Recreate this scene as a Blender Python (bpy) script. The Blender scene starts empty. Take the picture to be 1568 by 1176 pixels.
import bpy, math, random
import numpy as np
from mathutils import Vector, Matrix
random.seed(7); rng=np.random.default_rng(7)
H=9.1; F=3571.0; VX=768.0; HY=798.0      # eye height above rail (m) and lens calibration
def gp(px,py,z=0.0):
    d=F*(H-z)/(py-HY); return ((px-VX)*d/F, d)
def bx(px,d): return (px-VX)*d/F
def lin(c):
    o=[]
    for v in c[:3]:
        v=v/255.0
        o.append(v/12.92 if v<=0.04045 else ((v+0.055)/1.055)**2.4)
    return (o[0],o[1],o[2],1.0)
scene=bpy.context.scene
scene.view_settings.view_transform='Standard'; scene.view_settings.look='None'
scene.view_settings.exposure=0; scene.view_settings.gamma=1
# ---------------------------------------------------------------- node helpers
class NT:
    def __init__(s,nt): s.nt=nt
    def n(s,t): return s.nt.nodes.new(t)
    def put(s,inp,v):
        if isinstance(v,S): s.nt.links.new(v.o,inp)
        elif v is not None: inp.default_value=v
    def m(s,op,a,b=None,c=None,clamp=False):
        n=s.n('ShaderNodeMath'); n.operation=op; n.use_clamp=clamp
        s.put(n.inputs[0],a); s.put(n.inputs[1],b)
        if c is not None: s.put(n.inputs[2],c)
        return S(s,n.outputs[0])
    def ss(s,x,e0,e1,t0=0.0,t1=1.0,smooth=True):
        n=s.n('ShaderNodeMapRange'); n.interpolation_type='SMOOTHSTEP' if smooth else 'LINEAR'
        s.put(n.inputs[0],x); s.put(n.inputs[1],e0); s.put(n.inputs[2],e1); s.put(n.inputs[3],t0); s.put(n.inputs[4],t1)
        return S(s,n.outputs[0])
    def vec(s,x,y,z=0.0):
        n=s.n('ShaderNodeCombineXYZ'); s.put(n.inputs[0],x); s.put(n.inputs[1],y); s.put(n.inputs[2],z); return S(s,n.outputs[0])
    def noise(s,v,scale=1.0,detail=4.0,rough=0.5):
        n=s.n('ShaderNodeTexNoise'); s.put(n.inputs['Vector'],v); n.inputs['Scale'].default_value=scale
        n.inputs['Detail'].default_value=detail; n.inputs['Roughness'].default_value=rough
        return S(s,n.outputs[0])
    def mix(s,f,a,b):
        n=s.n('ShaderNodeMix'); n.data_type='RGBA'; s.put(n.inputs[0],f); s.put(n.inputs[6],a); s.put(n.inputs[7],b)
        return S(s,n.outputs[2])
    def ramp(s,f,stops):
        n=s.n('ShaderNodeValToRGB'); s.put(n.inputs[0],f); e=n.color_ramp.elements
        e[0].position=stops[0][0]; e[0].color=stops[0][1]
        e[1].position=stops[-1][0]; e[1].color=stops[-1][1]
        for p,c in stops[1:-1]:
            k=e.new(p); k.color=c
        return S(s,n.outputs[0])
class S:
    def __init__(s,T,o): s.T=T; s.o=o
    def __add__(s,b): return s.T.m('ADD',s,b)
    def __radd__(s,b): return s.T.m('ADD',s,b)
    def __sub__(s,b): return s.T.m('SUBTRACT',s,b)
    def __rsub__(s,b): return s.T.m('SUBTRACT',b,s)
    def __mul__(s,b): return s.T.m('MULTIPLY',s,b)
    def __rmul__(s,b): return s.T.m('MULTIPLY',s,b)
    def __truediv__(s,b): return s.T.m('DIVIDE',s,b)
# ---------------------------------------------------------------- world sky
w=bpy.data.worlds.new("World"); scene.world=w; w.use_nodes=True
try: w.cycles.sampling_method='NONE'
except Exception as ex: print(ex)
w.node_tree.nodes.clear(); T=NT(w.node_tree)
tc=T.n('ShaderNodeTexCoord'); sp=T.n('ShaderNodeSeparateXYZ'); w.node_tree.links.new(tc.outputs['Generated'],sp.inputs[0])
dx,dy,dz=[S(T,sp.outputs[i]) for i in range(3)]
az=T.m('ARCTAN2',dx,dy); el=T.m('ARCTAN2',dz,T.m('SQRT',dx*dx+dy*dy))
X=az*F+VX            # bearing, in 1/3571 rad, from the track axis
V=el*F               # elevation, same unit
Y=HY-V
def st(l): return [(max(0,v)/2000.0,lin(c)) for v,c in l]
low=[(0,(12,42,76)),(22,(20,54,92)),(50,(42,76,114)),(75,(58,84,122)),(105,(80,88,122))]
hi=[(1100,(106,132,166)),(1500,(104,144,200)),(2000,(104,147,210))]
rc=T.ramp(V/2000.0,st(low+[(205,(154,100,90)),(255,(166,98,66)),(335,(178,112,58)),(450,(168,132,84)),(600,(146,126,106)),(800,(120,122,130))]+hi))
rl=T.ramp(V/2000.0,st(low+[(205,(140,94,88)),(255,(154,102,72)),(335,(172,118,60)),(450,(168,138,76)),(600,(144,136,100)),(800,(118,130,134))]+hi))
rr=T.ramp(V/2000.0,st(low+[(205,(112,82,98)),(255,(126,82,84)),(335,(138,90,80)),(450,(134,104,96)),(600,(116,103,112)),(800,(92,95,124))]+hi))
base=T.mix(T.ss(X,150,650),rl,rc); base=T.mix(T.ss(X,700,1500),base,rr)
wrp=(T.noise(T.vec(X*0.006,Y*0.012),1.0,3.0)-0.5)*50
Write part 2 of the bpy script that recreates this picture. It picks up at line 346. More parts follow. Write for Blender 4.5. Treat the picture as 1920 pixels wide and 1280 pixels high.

....

(What is needed) Nothing should be left out: return all of the records exactly.

(Result of the exercise)
Recreate this scene as a Blender Python (bpy) script. The Blender scene starts empty. Take the picture to be 1568 by 1176 pixels.
import bpy, math, random
import numpy as np
from mathutils import Vector, Matrix
random.seed(7); rng=np.random.default_rng(7)
H=9.1; F=3571.0; VX=768.0; HY=798.0      # eye height above rail (m) and lens calibration
def gp(px,py,z=0.0):
    d=F*(H-z)/(py-HY); return ((px-VX)*d/F, d)
def bx(px,d): return (px-VX)*d/F
def lin(c):
    o=[]
    for v in c[:3]:
        v=v/255.0
        o.append(v/12.92 if v<=0.04045 else ((v+0.055)/1.055)**2.4)
    return (o[0],o[1],o[2],1.0)
scene=bpy.context.scene
scene.view_settings.view_transform='Standard'; scene.view_settings.look='None'
scene.view_settings.exposure=0; scene.view_settings.gamma=1
# ---------------------------------------------------------------- node helpers
class NT:
    def __init__(s,nt): s.nt=nt
    def n(s,t): return s.nt.nodes.new(t)
    def put(s,inp,v):
        if isinstance(v,S): s.nt.links.new(v.o,inp)
        elif v is not None: inp.default_value=v
    def m(s,op,a,b=None,c=None,clamp=False):
        n=s.n('ShaderNodeMath'); n.operation=op; n.use_clamp=clamp
        s.put(n.inputs[0],a); s.put(n.inputs[1],b)
        if c is not None: s.put(n.inputs[2],c)
        return S(s,n.outputs[0])
    def ss(s,x,e0,e1,t0=0.0,t1=1.0,smooth=True):
        n=s.n('ShaderNodeMapRange'); n.interpolation_type='SMOOTHSTEP' if smooth else 'LINEAR'
        s.put(n.inputs[0],x); s.put(n.inputs[1],e0); s.put(n.inputs[2],e1); s.put(n.inputs[3],t0); s.put(n.inputs[4],t1)
        return S(s,n.outputs[0])
    def vec(s,x,y,z=0.0):
        n=s.n('ShaderNodeCombineXYZ'); s.put(n.inputs[0],x); s.put(n.inputs[1],y); s.put(n.inputs[2],z); return S(s,n.outputs[0])
    def noise(s,v,scale=1.0,detail=4.0,rough=0.5):
        n=s.n('ShaderNodeTexNoise'); s.put(n.inputs['Vector'],v); n.inputs['Scale'].default_value=scale
        n.inputs['Detail'].default_value=detail; n.inputs['Roughness'].default_value=rough
        return S(s,n.outputs[0])
    def mix(s,f,a,b):
        n=s.n('ShaderNodeMix'); n.data_type='RGBA'; s.put(n.inputs[0],f); s.put(n.inputs[6],a); s.put(n.inputs[7],b)
        return S(s,n.outputs[2])
    def ramp(s,f,stops):
        n=s.n('ShaderNodeValToRGB'); s.put(n.inputs[0],f); e=n.color_ramp.elements
        e[0].position=stops[0][0]; e[0].color=stops[0][1]
        e[1].position=stops[-1][0]; e[1].color=stops[-1][1]
        for p,c in stops[1:-1]:
            k=e.new(p); k.color=c
        return S(s,n.outputs[0])
class S:
    def __init__(s,T,o): s.T=T; s.o=o
    def __add__(s,b): return s.T.m('ADD',s,b)
    def __radd__(s,b): return s.T.m('ADD',s,b)
    def __sub__(s,b): return s.T.m('SUBTRACT',s,b)
    def __rsub__(s,b): return s.T.m('SUBTRACT',b,s)
    def __mul__(s,b): return s.T.m('MULTIPLY',s,b)
    def __rmul__(s,b): return s.T.m('MULTIPLY',s,b)
    def __truediv__(s,b): return s.T.m('DIVIDE',s,b)
# ---------------------------------------------------------------- world sky
w=bpy.data.worlds.new("World"); scene.world=w; w.use_nodes=True
try: w.cycles.sampling_method='NONE'
except Exception as ex: print(ex)
w.node_tree.nodes.clear(); T=NT(w.node_tree)
tc=T.n('ShaderNodeTexCoord'); sp=T.n('ShaderNodeSeparateXYZ'); w.node_tree.links.new(tc.outputs['Generated'],sp.inputs[0])
dx,dy,dz=[S(T,sp.outputs[i]) for i in range(3)]
az=T.m('ARCTAN2',dx,dy); el=T.m('ARCTAN2',dz,T.m('SQRT',dx*dx+dy*dy))
X=az*F+VX            # bearing, in 1/3571 rad, from the track axis
V=el*F               # elevation, same unit
Y=HY-V
def st(l): return [(max(0,v)/2000.0,lin(c)) for v,c in l]
low=[(0,(12,42,76)),(22,(20,54,92)),(50,(42,76,114)),(75,(58,84,122)),(105,(80,88,122))]
hi=[(1100,(106,132,166)),(1500,(104,144,200)),(2000,(104,147,210))]
rc=T.ramp(V/2000.0,st(low+[(205,(154,100,90)),(255,(166,98,66)),(335,(178,112,58)),(450,(168,132,84)),(600,(146,126,106)),(800,(120,122,130))]+hi))
rl=T.ramp(V/2000.0,st(low+[(205,(140,94,88)),(255,(154,102,72)),(335,(172,118,60)),(450,(168,138,76)),(600,(144,136,100)),(800,(118,130,134))]+hi))
rr=T.ramp(V/2000.0,st(low+[(205,(112,82,98)),(255,(126,82,84)),(335,(138,90,80)),(450,(134,104,96)),(600,(116,103,112)),(800,(92,95,124))]+hi))
base=T.mix(T.ss(X,150,650),rl,rc); base=T.mix(T.ss(X,700,1500),base,rr)
wrp=(T.noise(T.vec(X*0.006,Y*0.012),1.0,3.0)-0.5)*50
Write part 2 of the bpy script that recreates this picture. It picks up at line 346. More parts follow. Write for Blender 4.5. Treat the picture as 1920 pixels wide and 1280 pixels high.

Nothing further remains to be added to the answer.